How did we allow this to happen? No, I don't mean Brexit or Trump or even the
new Toblerone. I’m talking about 2016’s biggest atrocity - Corey Feldman’s new
album.
We’ve been here before, only last
year. A former child-actor-turned-musician, blinded by childhood fame and the belief that they can achieve anything, attempted to create a 90-minute genre-meddling
album that amounted to 90 minutes of audial torture. That artist was Miley
Cyrus.
‘We be like Miley Cyrus twerking/ you can’t help but watch it’ raps
guest star Fred Durst on the 12th track of this new double album from
Goonies star Corey Feldman.
Even Fred Durst has noted the
comparison. The irony is that Miley Cyrus, as low as she has stooped before,
would never lower herself to make an album with Fred Durst on it. Another
striking difference – Miley isn’t 45 years old. She has the excuse of youth’s
naivety to fall back on. And whilst she’s no Whitney Houston, she can hold a
note in tune.
Corey Feldman exists in a separate
circle of Hell, one much deeper and more unforgiving. His new album couldn’t be
more terrible if it tried. In fact, some of it is so bad that’s its borderline
impressive. Take Corey’s singing on EDM party anthem ‘Lovin’ Lies’, so
out-of-key that the Auto-tune can’t even hold it together, so out-of-time with
the beat you can’t even tell what rhythm he’s trying to achieve. There’s messy
dance-funk Kurupt feature ‘Lickety Splickety’, in which Corey’s angry vocals could
pass off as a Muppet impersonating Michael Jackson were that the intention. And
no review could be complete without mentioning random jazz number ‘We Wanted Change’
in which Corey sounds like a constipated Rod Stewart during the hook, so
laughably harsh on the ears I genuinely pulled a muscle in my stomach.
And that’s just the vocal flaws. Instrumentally
every criminal idea seems to be pulled out the woodwork too, from gaudy synth
leads to cheesy 70s-porno-style funk to cheap nu metal riffs, all so poorly mixed on top
of one another you can barely tell what’s going on half the time.
With Corey handling everything
from the lyrics to the instruments, I’d like to think no-one else was given a
look in during the ten year creation process of this album (that’s right, this
shit took a decade to make!), otherwise surely someone would have intervened.

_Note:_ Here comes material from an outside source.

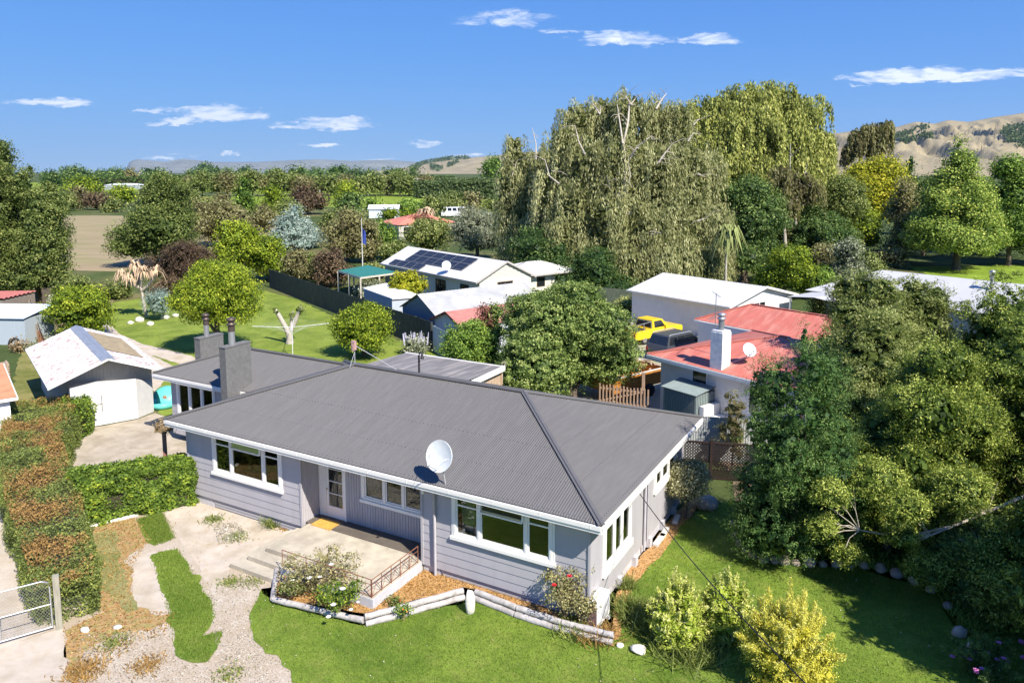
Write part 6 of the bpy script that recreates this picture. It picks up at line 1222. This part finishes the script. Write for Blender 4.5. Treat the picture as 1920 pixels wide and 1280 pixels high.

However, as is evident from it’s credits including the likes of Snoop Doog and
Scott Page and B Howard, other people clearly were around during the creative
process of this album. They must have heard some playbacks. Why did nobody say
anything to Corey? Why did Kaya Jones not step in during ‘4 Bid In Attraction’
and say ‘Corey, hun, I know you’re trying
to sound sexy, but you sound like Freddy Krueger. Maybe you could lay off the rasp a bit’.
Everyone just sat back and let
this abomination happen. They withheld the truth from Corey, which is as good
as lying. Isn’t that Corey’s number one principle – that he hates liars? Isn’t
that the lyrical premises of ‘Bad People’: ‘They’re
evil/ deceitful’. Isn’t that the lyrical premises of most of these songs.
And yet these bastards still didn't have the courtesy to Corey the truth - that he doesn't have an iota of musical talent - making him believe these songs were actually
listenable. They smiled and laughed and nodded supportively as he played back recordings of himself wailing over electronica that wouldn't have even been cool in 1999. Was it all a joke to them –
a laugh at Corey’s expense?
Or maybe I've got it all wrong? Maybe they did tell Corey the
truth about how dreadful he is, but The Lost Boys actor simply
didn’t believe them? Maybe this isn’t the fault of everyone else - Corey is
just in denial of how bad he is, passing everyone off who criticises his
music as liars, when really he’s lying to himself!
I can’t bring myself to analyse
this album any deeper, because - quite
frankly – it doesn’t deserve it. I need to remind myself of what good music
sounds like again; I’ve spent too long with this record. Listen to something
else, quick! Anything is more beautiful than this.